Молодой Маркс - страница 37
Преследуя стратегическую цель – развернуть через «Рейнскую газету» широкую пропаганду против основ политического строя Пруссии, Маркс тактически оказался вынужденным вести борьбу на два фронта. Первый и главный из них – борьба против апологетики существующего строя, выступающей под флагом романтизма. В статье «Философский манифест исторической школы права», появившейся в газете 9 августа 1842 г., он показал, что Гуго, основоположник реакционной исторической школы права, все существующее признает «в качестве авторитета, а всякий авторитет берется им как основание» (1, с. 87). Будучи по-своему последовательным, Гуго вовсе не смущался тем, что многие из существующих порядков неразумны; более того, неразумность он возвел в вечный принцип истории. Гуго «не видит более ничего разумного в позитивном, но лишь для того, чтобы не видеть ничего позитивного в разумном. Он думает, что видимость разума в позитивном была развеяна лишь для того, чтобы признать такую позитивную действительность, которая лишена даже видимости разума; он думает, что люди сбросили фальшивые цветы с цепей для того, чтобы носить настоящие цепи без каких бы то ни было цветов» (там же).
Эта точка зрения была как бы теоретической основой деятельности цензуры. Кроме того, нашлась группа «теоретиков», взявших на себя функции внештатных пособников цензуры. Особенно рьяным среди них был Карл Гермес, платный агент прусского правительства и главный редактор «Кёльнской газеты». Разоблачению его гнусной роли и применяемой им тактики публичного доноса на своих идейных противников Маркс посвятил специальную статью – «Передовица в № 179 „Kölnische Zeitung“» (июнь – июль 1842 г.). Имея в виду младогегельянцев, Гермес позволял себе заявлять в своей газете, что намерения этой партии «не совсем чисты и что не поучение и просвещение народа, а скорее достижение других, посторонних целей является ее главной задачей». При этом он прямо советовал правительству «закрыть рот непризванным болтунам». На это Маркс остроумно заметил: «Под последними автор, очевидно, подразумевает своих идейных противников, ибо себя самого он давно согласился считать призванным болтуном» (1, с. 95).
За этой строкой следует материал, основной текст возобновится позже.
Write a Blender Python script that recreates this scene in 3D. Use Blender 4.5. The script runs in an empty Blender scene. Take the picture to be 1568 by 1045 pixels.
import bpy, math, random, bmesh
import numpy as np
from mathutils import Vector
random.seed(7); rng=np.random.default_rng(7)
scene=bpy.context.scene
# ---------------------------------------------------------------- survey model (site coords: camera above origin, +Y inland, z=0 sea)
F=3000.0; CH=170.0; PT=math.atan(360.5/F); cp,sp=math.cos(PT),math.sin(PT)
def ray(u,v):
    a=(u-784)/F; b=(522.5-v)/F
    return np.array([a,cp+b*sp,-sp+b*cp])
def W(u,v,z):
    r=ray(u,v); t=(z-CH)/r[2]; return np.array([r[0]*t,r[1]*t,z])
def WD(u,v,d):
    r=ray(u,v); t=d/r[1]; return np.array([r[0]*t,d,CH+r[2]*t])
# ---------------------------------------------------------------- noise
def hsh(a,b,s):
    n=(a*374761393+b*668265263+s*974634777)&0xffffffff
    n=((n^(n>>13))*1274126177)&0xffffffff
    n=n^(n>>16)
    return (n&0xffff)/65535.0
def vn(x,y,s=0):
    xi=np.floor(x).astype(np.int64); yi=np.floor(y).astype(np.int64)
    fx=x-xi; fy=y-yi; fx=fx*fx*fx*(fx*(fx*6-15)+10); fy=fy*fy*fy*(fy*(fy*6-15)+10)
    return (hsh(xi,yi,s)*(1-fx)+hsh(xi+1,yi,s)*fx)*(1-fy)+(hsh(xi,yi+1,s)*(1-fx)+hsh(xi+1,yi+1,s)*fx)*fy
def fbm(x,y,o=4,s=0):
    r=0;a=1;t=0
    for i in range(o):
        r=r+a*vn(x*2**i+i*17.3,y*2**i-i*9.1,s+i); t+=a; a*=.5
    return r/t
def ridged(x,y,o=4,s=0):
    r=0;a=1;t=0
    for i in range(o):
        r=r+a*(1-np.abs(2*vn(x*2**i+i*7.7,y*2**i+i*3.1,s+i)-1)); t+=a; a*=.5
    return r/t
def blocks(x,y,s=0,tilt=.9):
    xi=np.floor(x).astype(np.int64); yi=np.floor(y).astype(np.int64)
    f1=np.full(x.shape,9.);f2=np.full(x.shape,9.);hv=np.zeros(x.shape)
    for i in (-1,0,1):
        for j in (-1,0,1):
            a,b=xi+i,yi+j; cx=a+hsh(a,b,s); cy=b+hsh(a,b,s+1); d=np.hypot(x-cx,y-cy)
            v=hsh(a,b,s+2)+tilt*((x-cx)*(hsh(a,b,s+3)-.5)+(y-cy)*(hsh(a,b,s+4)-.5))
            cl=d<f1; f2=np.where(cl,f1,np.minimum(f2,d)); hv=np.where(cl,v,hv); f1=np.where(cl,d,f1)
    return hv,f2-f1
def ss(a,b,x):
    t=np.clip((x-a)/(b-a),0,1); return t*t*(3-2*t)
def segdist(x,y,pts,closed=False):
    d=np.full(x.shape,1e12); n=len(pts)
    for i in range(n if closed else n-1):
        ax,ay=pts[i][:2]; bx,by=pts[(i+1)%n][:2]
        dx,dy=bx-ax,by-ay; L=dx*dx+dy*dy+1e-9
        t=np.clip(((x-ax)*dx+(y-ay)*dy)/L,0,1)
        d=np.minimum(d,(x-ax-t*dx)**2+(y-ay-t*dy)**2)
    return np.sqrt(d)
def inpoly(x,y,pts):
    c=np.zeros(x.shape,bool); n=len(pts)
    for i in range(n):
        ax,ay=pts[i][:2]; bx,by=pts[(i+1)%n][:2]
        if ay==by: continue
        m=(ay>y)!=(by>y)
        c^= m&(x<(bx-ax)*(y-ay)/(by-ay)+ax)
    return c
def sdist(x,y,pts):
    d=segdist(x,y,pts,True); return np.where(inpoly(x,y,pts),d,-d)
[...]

«Мы не призваны выступать в качестве публичного обвинителя, и мы поэтому отказываемся от более подробных указаний», – писал Гермес в своей передовице, за что был нещадно высечен Марксом: «Что за ангельская доброта в этом человеке! Он отказывается от более конкретных „указаний“, а ведь только совершенно конкретными, совершенно определенными пояснениями он мог бы доказать и показать, чего он сам, собственно, хочет. Вместо этого он лишь произносит вполголоса, как бы вскользь, неясные слова с целью сеять подозрения. Он не призван выступать публичным обвинителем, а призван выступать только тайным обвинителем» (1, с. 96).
Ведя борьбу против реакционеров, молодой Маркс уже отчетливо сознавал и опасность, исходившую со стороны левых фразеров.
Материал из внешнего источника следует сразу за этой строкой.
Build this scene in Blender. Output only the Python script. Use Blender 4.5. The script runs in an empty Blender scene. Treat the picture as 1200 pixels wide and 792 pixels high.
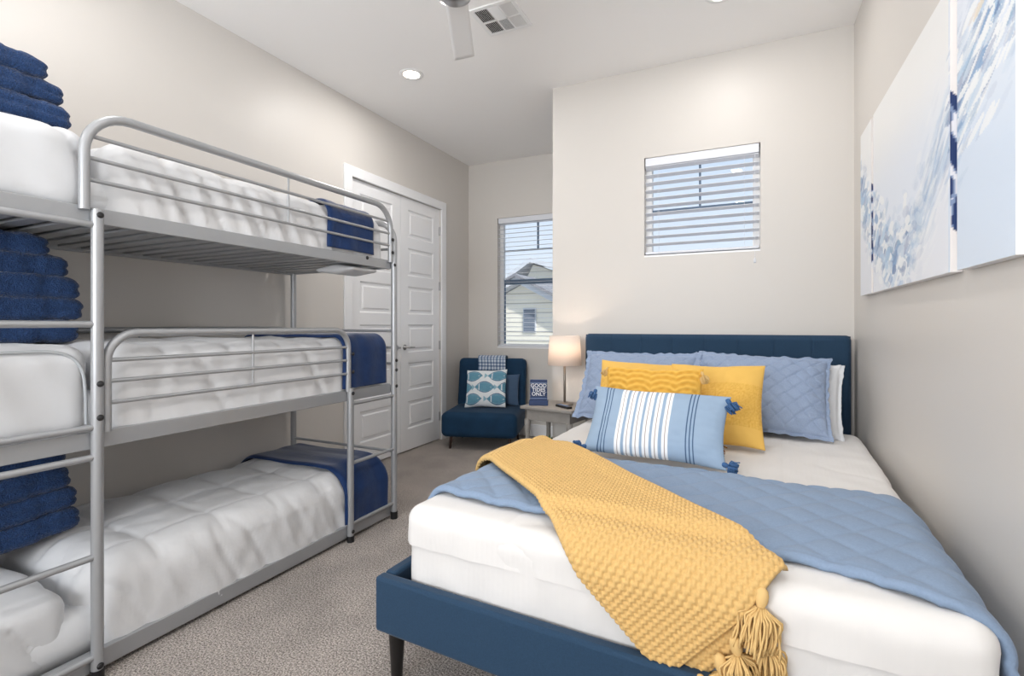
import bpy, bmesh, math, random
from math import sin, cos, pi, radians, sqrt, atan2
from mathutils import Vector, Matrix, noise
random.seed(7)
SC = bpy.context.scene
COL = SC.collection
N = lambda x, y, z=0.0: noise.noise(Vector((x, y, z)))

def smooth(a, b, x):
    t = max(0.0, min(1.0, (x - a) / (b - a))); return t * t * (3 - 2 * t)
def lin(c):
    return tuple((v / 12.92 if v <= .04045 else ((v + .055) / 1.055) ** 2.4) for v in (k / 255 for k in c))
def lerp(a, b, t): return tuple(x + (y - x) * t for x, y in zip(a, b))

# ------------------------------------------------------------------ materials
def mat(name, rgb, rough=.6, metal=0.0, spec=.5, sheen=0.0, bump=None, vary=None, attr=False, emit=None, coat=0.0):
    """bump: list of (kind, scale, strength, distance); vary: (scale, amount, detail)"""
    m = bpy.data.materials.new(name); m.use_nodes = True
    nt = m.node_tree; b = nt.nodes['Principled BSDF']; L = nt.links
    c = (*lin(rgb), 1)
    b.inputs['Base Color'].default_value = c
    b.inputs['Roughness'].default_value = rough
    b.inputs['Metallic'].default_value = metal
    b.inputs['Specular IOR Level'].default_value = spec
    b.inputs['Sheen Weight'].default_value = sheen
    b.inputs['Sheen Roughness'].default_value = .4
    b.inputs['Coat Weight'].default_value = coat
    if emit:
        b.inputs['Emission Color'].default_value = (*lin(emit[0]), 1); b.inputs['Emission Strength'].default_value = emit[1]
    tc = nt.nodes.new('ShaderNodeTexCoord')
    src = None
    if attr:
        a = nt.nodes.new('ShaderNodeAttribute'); a.attribute_name = 'Col'; src = a.outputs['Color']
        L.new(src, b.inputs['Base Color'])
    if vary:
        n = nt.nodes.new('ShaderNodeTexNoise'); n.inputs['Scale'].default_value = vary[0]; n.inputs['Detail'].default_value = vary[2] if len(vary) > 2 else 4
        L.new(tc.outputs['Object'], n.inputs['Vector'])
        r = nt.nodes.new('ShaderNodeMapRange'); r.inputs[1].default_value = .3; r.inputs[2].default_value = .7
        r.inputs[3].default_value = 1 - vary[1]; r.inputs[4].default_value = 1 + vary[1]
        L.new(n.outputs['Fac'], r.inputs[0])
        mx = nt.nodes.new('ShaderNodeMix'); mx.data_type = 'RGBA'; mx.blend_type = 'MULTIPLY'; mx.inputs[0].default_value = 1
        if src is not None: L.new(src, mx.inputs[6])
        else: mx.inputs[6].default_value = c
        cb = nt.nodes.new('ShaderNodeCombineColor')
        for k in range(3): L.new(r.outputs[0], cb.inputs[k])
        L.new(cb.outputs[0], mx.inputs[7]); L.new(mx.outputs[2], b.inputs['Base Color'])
    prev = None
    for kind, scale, strength, dist in (bump or []):
        if kind == 'noise':
            t = nt.nodes.new('ShaderNodeTexNoise'); t.inputs['Detail'].default_value = 3; t.inputs['Scale'].default_value = scale; o = t.outputs['Fac']
            L.new(tc.outputs['Object'], t.inputs['Vector'])
        elif kind == 'voronoi':
            t = nt.nodes.new('ShaderNodeTexVoronoi'); t.inputs['Scale'].default_value = scale; o = t.outputs['Distance']
            L.new(tc.outputs['Object'], t.inputs['Vector'])
        else:
            t = nt.nodes.new('ShaderNodeTexWave'); t.bands_direction = kind[-1].upper(); t.inputs['Scale'].default_value = scale
            t.inputs['Distortion'].default_value = .6; t.inputs['Detail'].default_value = 1; o = t.outputs['Fac']
            L.new(tc.outputs['Object'], t.inputs['Vector'])
        bp = nt.nodes.new('ShaderNodeBump'); bp.inputs['Strength'].default_value = strength; bp.inputs['Distance'].default_value = dist
        L.new(o, bp.inputs['Height'])
        if prev is not None: L.new(prev, bp.inputs['Normal'])
        prev = bp.outputs['Normal']
    if prev is not None: L.new(prev, b.inputs['Normal'])
    return m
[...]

Стремясь тесно увязать передовую философию с жизнью, Маркс сталкивается с невозможностью решения этой задачи в рамках идеализма. Первоначально он сознает это лишь как недостаточность гегелевской спекулятивной формы изложения. Отметив, что «непонятный, мистический язык» философии был вызван прежними историческими условиями, когда нельзя было «говорить в понятных словах о том, понимание чего запрещалось», он приходит к выводу, что теперь за подобной формой может скрываться лишь действительный отрыв философии от жизни, ибо немцы привыкли делать идеи предметом культа, но не культивировать их – «от чрезмерного уважения к идеям они их не осуществляют».
По Марксу, осуществить философию – значит перевести язык богов на человеческий язык, сроднить человека с передовой философией, показать ему, что речь идет вовсе не о недосягаемых далях, а о его ближайших интересах. Для этого необходимо демонстрировать людям идею «с такой точки зрения, которая взята из суровой, реальной, непосредственно окружающей их действительности» (1, с. 73 – 74). А это было несовместимо с левым фразерством, типичными представителями которого к тому времени обнаружили себя берлинские младогегельянцы, объединившиеся в группу с претенциозным названием «Свободные».